A routine clearout of the library of a community orchestra in New Zealand has turned up two manuscripts by the English composer Gustav Holst, both registered as missing since 1906.

Justus Rozemond, Music Director of Bay of Plenty Symphonia, says: ‘Our librarian, Gloria Pheasant, and I were cleaning up the sheet music library a few years ago. We were throwing away tons of old photocopies and found these hand-written scores. We didn’t really believe we were holding genuine Holst manuscripts, but there was just enough of a tingle of excitement not to throw them away.’
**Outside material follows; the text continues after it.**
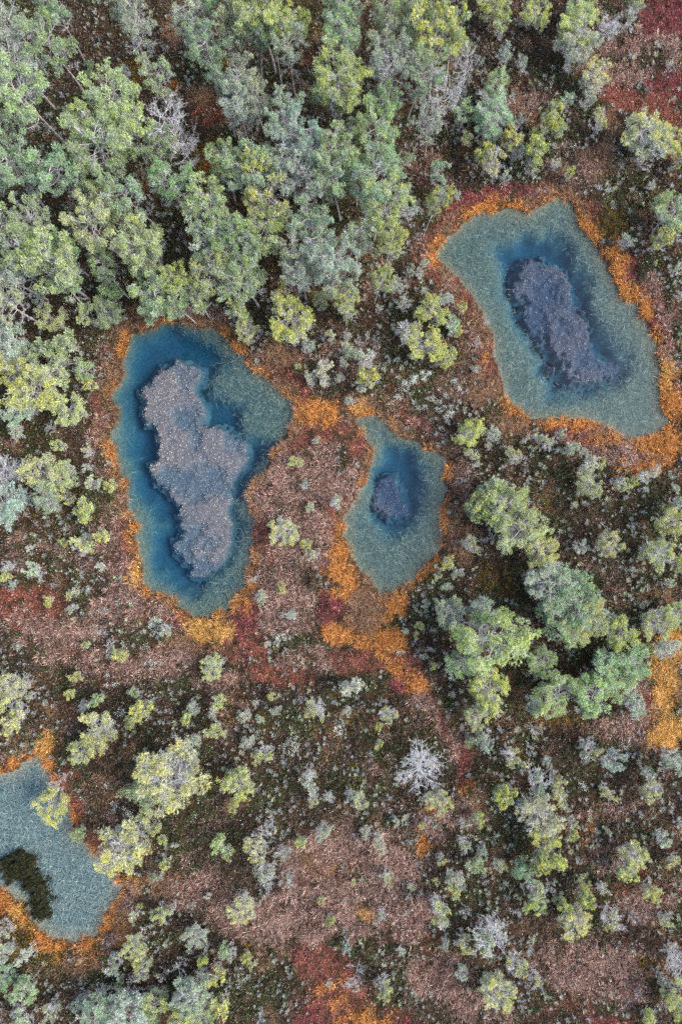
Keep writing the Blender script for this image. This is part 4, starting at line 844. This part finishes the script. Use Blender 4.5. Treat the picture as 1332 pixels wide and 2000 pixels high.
SHORT = [("upper right pool's", "upper right pool's"), ("the upper right pool", "upper right pool"), ("the white lichens", "lichens"), ("lower right", "lower right")]
for q in specs:
    w = q['label'].replace(" from left", "").replace(" from top", "") if len(q['label'].split()) > 16 else q['label']
    for a_, b_ in SHORT:
        if len(w.split()) > 16: w = w.replace(a_, b_)
    if len(w.split()) > 16: w = w.replace(' dwarf', '', 1)
    q['label'] = w
GROUPNAME = {'pine': "bog pines of the wood and the heath", 'dwarf': "dwarf pines dotted over the bog"}
cnt = {}
for s in specs:
    var = PROTO[s['key']]; ci = cnt.get(s['key'], rnd.randrange(9)); cnt[s['key']] = ci + 1
    r0, h0, mt, mn = var[ci % len(var)]
    dead = s['k'] == 'D'
    root = bpy.data.objects.new(("dead_pine" if s['r'] > .6 else "snag") if dead else ("pine_tree" if s['kn'] == 'pine' else "dwarf_pine"), None)
    link(root)
    bx_, by_ = s['b']; z0 = float(ground_z(np.array([bx_]), np.array([by_]))[0])
    root.location = (bx_, by_, z0)
    sc = s['r'] / r0 * rnd.uniform(.92, 1.08)
    ax_ = rnd.uniform(.82, 1.2) if s['kn'] == 'dwarf' else rnd.uniform(.92, 1.08)
    root.scale = (sc * ax_, sc / ax_, s['h'] / h0)
    tl = .10 if s['kn'] == 'dwarf' else .04
    root.rotation_euler = (rnd.gauss(0, tl), rnd.gauss(0, tl), rnd.uniform(0, 6.283))
    root.empty_display_size = .3
    nw = len(s['label'].split())
    tag(root, s['label'], "dead tree" if dead else ("pine tree" if s['kn'] == 'pine' else "dwarf pine"), ("bleached dead pines" if dead else GROUPNAME[s['kn']]))
    link(bpy.data.objects.new("trunk", mt), root)
    if mn:
        o = link(bpy.data.objects.new("crown", mn), root)
        c = np.array(NEED[s['k']]) * np.array([rnd.uniform(.88, 1.14), rnd.uniform(.92, 1.1), rnd.uniform(.8, 1.2)]) * rnd.uniform(.88, 1.12)
        o.color = (*c, min(1, TIP[s['k']] * rnd.uniform(.7, 1.2)))
print([q["label"] for q in specs if len(q["label"].split()) > 16]); print("trees", len(specs), "max label words", max(len(s['label'].split()) for s in specs), "unique", len({s['label'] for s in specs}))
They agreed that the handwriting looked like Holst’s, and that he had lived at the Richmond address at the foot of the page, but they put the scores in a drawer and forgot about them for several years. Now, the scores have been validated as Holst’s originals for ‘Folk Songs from Somerset’ and ‘Two Songs Without Words’.

They appear to have been brought to New Zealand in the 1960s by an English flute player, Stanley Farnsworth.

‘Folk Songs of Somerset’ consists of ten folk songs collected by Cecil Sharp. Holst conducted the premiere in Bath in 1906 before converting three of the songs into his Somerset Rhapsody, published in 1907. It is thought that the Bath premiere was the only performance of the full Folk Songs score.

BoP Symphonia are planning to rectify that omission.

photo: Lebrecht Music&Arts

Comments

  • Halldor says:

    This is lovely news, but the sad fact is that there are still plenty of Holst scores whose location is well-known, and yet which are still never performed.